Lead with value, not price. Before sharing rates, make sure the client understands what they're buying and why your approach is worth the investment. If a client's first exposure to your agency is a price list, you've already lost control of the narrative.
Walk through it, don't just send it. In a sales meeting, take two minutes to explain the structure. "Here's how our rate card works. We staff projects with the right mix of senior and junior resources to balance quality and cost. Project management is included. And we offer preferred rates for longer engagements." This framing turns a commodity comparison into a conversation about fit.
Pair it with an estimate. A rate card alone doesn't tell clients what their project will cost. Whenever possible, present the rate card alongside a scoped estimate that shows how those rates translate to a project budget. "Based on the scope we discussed, here's how we'd staff this and what the investment looks like."
Be confident in your pricing. If you hesitate or apologize for your rates, clients will sense it and push back. State your prices as facts, not suggestions. If a client says your rates are too high, the response isn't to immediately discount. It's to ask what they're comparing against and to articulate what makes your agency different. I've literally had a prospect say "you're 30% more than the other agency" and closed the deal by walking them through our last three project outcomes. Worth it every time.
When to discount (and when not to)
Discounting is a tool, not a default. Used strategically, it can close deals and build long-term relationships. Used reflexively, it trains clients to always ask for less and erodes your margins.
Where discounting makes sense:
- A client commits to a much larger scope or longer engagement than typical
- You're entering a new market or vertical and need case studies
- The client offers something valuable beyond cash, a strong brand name for your portfolio, introductions to their network, or a testimonial opportunity
- You have team capacity that would otherwise go unbilled, and a short-term discount fills the gap
Where you should hold your rates:
- The client simply asks for a lower price with no corresponding change in scope or commitment
- You're already competitive for your market and quality tier
- The discount would push the project below your profitability floor
- The client has a pattern of negotiating everything down (a strong predictor of a difficult engagement)
When you do discount, always tie it to something specific. "We can offer a 10% reduction if you commit to a six-month retainer" is a negotiation. "Sure, we can do it for less" is a concession. Big difference.
Updating your rate card
Your rate card isn't a set-it-and-forget-it document. Plan to review and update it at least annually, and more often if your costs or market position change significantly.
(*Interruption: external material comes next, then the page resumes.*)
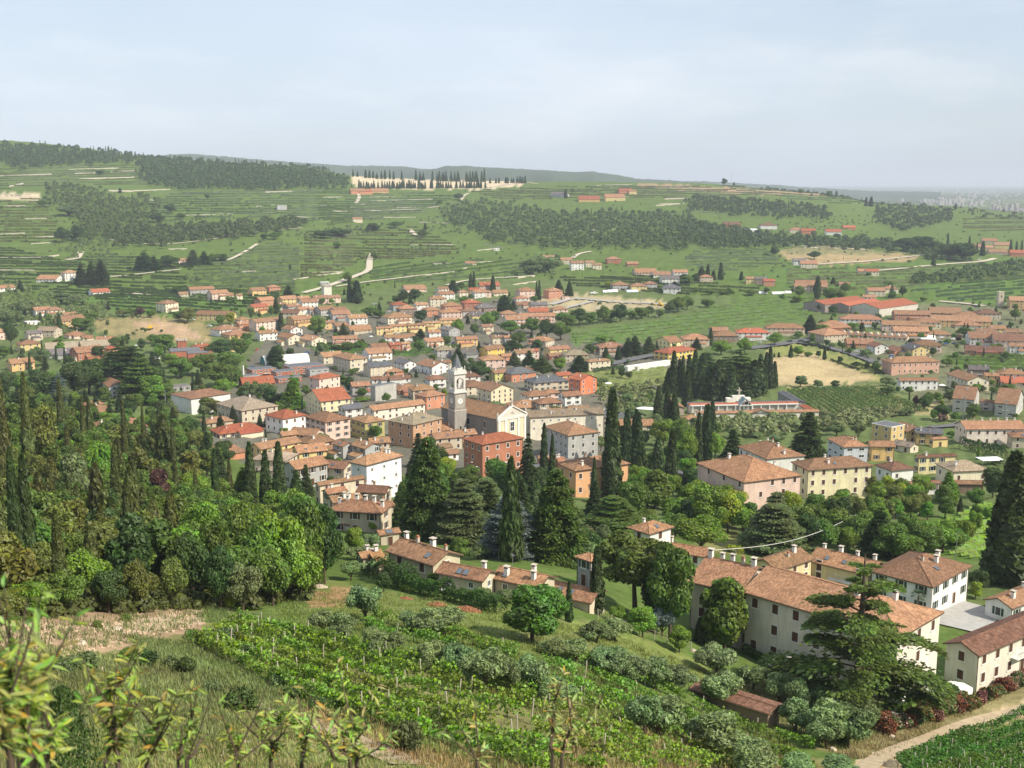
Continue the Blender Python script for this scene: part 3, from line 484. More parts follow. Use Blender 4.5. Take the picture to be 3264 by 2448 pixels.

Common triggers for a rate card update:
- Annual cost-of-living or salary increases for your team
- Major changes in market rates for your discipline
- A shift in your positioning (moving upmarket, adding a new service line)
- Consistent feedback that your rates are too low (if you're closing nearly every deal without pushback, you're probably underpriced)
When you raise rates, give existing clients reasonable notice, 30 to 60 days is standard. Grandfather current project pricing through the end of the engagement. Apply new rates to renewals or new scopes. Most clients expect periodic increases and won't push back if the increase is reasonable (5 to 10 percent annually) and communicated professionally.
If you're managing multiple client agreements with different rate structures, keeping track of who's on which rate card version can get complicated fast. This is where having your contracts and billing centralized in a platform like Nymble pays off. You can see at a glance which clients are on current rates and which are due for an update.
A rate card is a growth tool
A well-built rate card does more than list prices. It communicates your agency's professionalism, structures your sales process, and protects your margins. Invest the time to get it right, keep it updated, and present it with confidence. Your future pipeline will thank you.